A presidential stop in Dowagiac

Published 10:31 am Thursday, September 8, 2016

Every four years, we go through a Presidential election cycle and we get tired of the negative advertising and hope the next cycle will be better (it never is).

There is, however, great excitement as we elect our new President.

I love politics and have a minor collection of Presidential campaign memorabilia, but oddly enough I have never attended a rally. Generally, my candidates have not gotten close enough for me to attend.

Over the past 104 years, several candidates have actually stopped in Dowagiac — but none in my time living in the area. Woodrow Wilson’s train stopped near the viaduct for a speech in 1912 and John Dewey rolled through town on a whistle stop train tour in 1948 — anecdotal evidence suggests he did not speak in town.

Vice-President Dan Quayle visited Southwestern Michigan College for a speech in 1992. The last President to sniff Dowagiac’s air was President Bill Clinton when his whistle stop train came through town, though he did not stop.

Clinton was the last candidate to do a whistle stop train tour — it is a nostalgic trip for sure, but most of us would probably welcome the excitement it brings to town. The whistle stop tours were meant to bring the candidates to many towns along the railroad line for brief speeches.

The most famous politician to stop in Dowagiac was former President Theodore Roosevelt and he attracted a massive crowd. Roosevelt is fondly remembered today (he is my favorite President in history), but he may have been more popular at the end of his term in 1908.

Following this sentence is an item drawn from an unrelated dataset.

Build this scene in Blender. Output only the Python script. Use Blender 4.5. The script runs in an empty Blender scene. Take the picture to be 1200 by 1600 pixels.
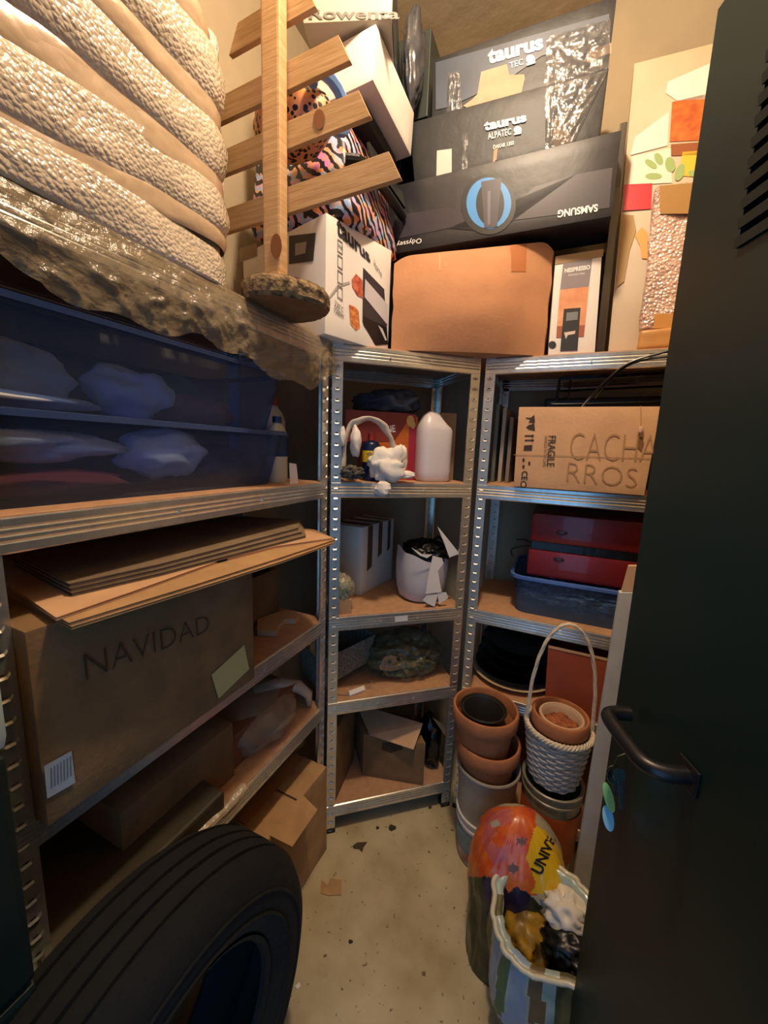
import bpy, bmesh, math, random
from mathutils import Vector as V, Matrix, noise
random.seed(4)
S = bpy.context.scene
C = S.collection
# ---------------------------------------------------------------- camera (solved from the photograph's vanishing points)
F = 599.9; YAW, PITCH, ROLL = map(math.radians, (24.185, 9.202, 2.100)); CAM = V((0, 0, 1.474))
_f = V((-math.sin(YAW)*math.cos(PITCH), math.cos(YAW)*math.cos(PITCH), -math.sin(PITCH)))
_r0 = V((math.cos(YAW), math.sin(YAW), 0)); _u0 = _r0.cross(_f)
_r = _r0*math.cos(ROLL)+_u0*math.sin(ROLL); _u = -_r0*math.sin(ROLL)+_u0*math.cos(ROLL)
cd = bpy.data.cameras.new('camera'); cam = bpy.data.objects.new('camera', cd); C.objects.link(cam)
cd.sensor_fit = 'HORIZONTAL'; cd.sensor_width = 36; cd.lens = 36*F/1200; cd.clip_start = .02
cam.matrix_world = Matrix(((_r.x, _u.x, -_f.x, CAM.x), (_r.y, _u.y, -_f.y, CAM.y), (_r.z, _u.z, -_f.z, CAM.z), (0, 0, 0, 1)))
S.camera = cam
S.view_settings.view_transform = 'Standard'; S.view_settings.look = 'None'; S.view_settings.gamma = 1
S.view_settings.use_curve_mapping = False; S.view_settings.exposure = 0.0
# ---------------------------------------------------------------- light
W = bpy.data.worlds.new('world'); S.world = W; W.use_nodes = True
W.node_tree.nodes['Background'].inputs[0].default_value = (.10, .16, .30, 1)
W.node_tree.nodes['Background'].inputs[1].default_value = .10
def lamp(name, kind, loc, power, col, size=.1, rot=(0, 0, 0), size_y=None):
    d = bpy.data.lights.new(name, kind); d.energy = power; d.color = col
    if kind == 'POINT': d.shadow_soft_size = size
    else:
        d.size = size
        if size_y: d.shape = 'RECTANGLE'; d.size_y = size_y
    o = bpy.data.objects.new(name, d); C.objects.link(o); o.location = loc; o.rotation_euler = rot; return o
lamp('ceiling_bulb_light', 'POINT', (-.19, .66, 2.95), 76, (1, .79, .57), .06)
lamp('daylight_from_doorway', 'AREA', (.45, -.95, 1.15), 14, (.20, .52, 1), 1.5, (math.radians(90), 0, 0), 2.0)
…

He declared prior to the 1904 election that he would not seek re-election in 1908 and he regretted the decision throughout his second term. While his chosen successor, William Howard Taft, was elected in 1908, Roosevelt found Taft’s execution of the office lacking and ran against Taft for the Republican Party nomination in 1912.

This is what brought President Roosevelt to Dowagiac on Saturday, March 30, 1912. Roosevelt mounted a serious campaign and embarked upon a whistle stop train tour that would take him through Dowagiac. According to the Daily News, “Nothing in months has created so much interest as the exclusive announcement that the famous Colonel and Rough Rider would halt his special train here tomorrow…and make a five minute speech from the rear platform of his train.”

In the pre-television (and even pre-radio) era, this was the ONLY way to see or hear a candidate.  The Daily News noted, “Few people in Dowagiac ever had the pleasure of seeing him; very few in Cass County or this section of the state have heard him speak.”

The Interurban, which ran from Benton Harbor-St. Joseph to Dowagiac, announced a special schedule to bring people over from Berrien County for the day and the Daily News anticipated visitors to town from across the region numbering in the thousands!

City officials made arrangements to blow the “mocking bird whistle” at the Water Works station when the train left Niles. At that time, all the businesses in town would close for Roosevelt’s visit and anyone who wanted to hear the popular ex-President could do so.

Under a banner headline of “Monster Crowd Sees Roosevelt: Colonel Talks For 5 Minutes,” the Daily News reported on Roosevelt’s brief visit. After a late departure from Chicago, Roosevelt arrived in Dowagiac about one hour late at 3:30 p.m. Opening his remarks with “Ladies, gentlemen and babies,” the former President mostly discussed a bill to establish a primary system in Michigan.

Roosevelt was interested in a primary system as he had won most of the states that had primaries in 1912. After five minutes, he informed the crowd he wished to spend more time with them, but “all he could say was good luck and good bye.”

The crowd was massive with the Daily News mentioning that interest in the visit “was general. It was not partisan. It extended to all classes of people and to people of all political factions.”

Photographs of the event confirm the large crowd—it must have been an exciting day for the city indeed.

Roosevelt went on to lose the nomination to Taft in a contested convention in Chicago. Roosevelt bolted the party and formed the Progressive Party (nicknamed the Bull Moose Party) and ran a third-party campaign. This effectively split the Republican votes and the election went to Wilson.

The 1912 campaign can be remembered in Dowagiac for having brought a former and future President to town.

 

Steve Arseneau is the director of the Dowagiac Area History Museum. He resides in Niles with his wife, Christina, and children, Theodore and Eleanor.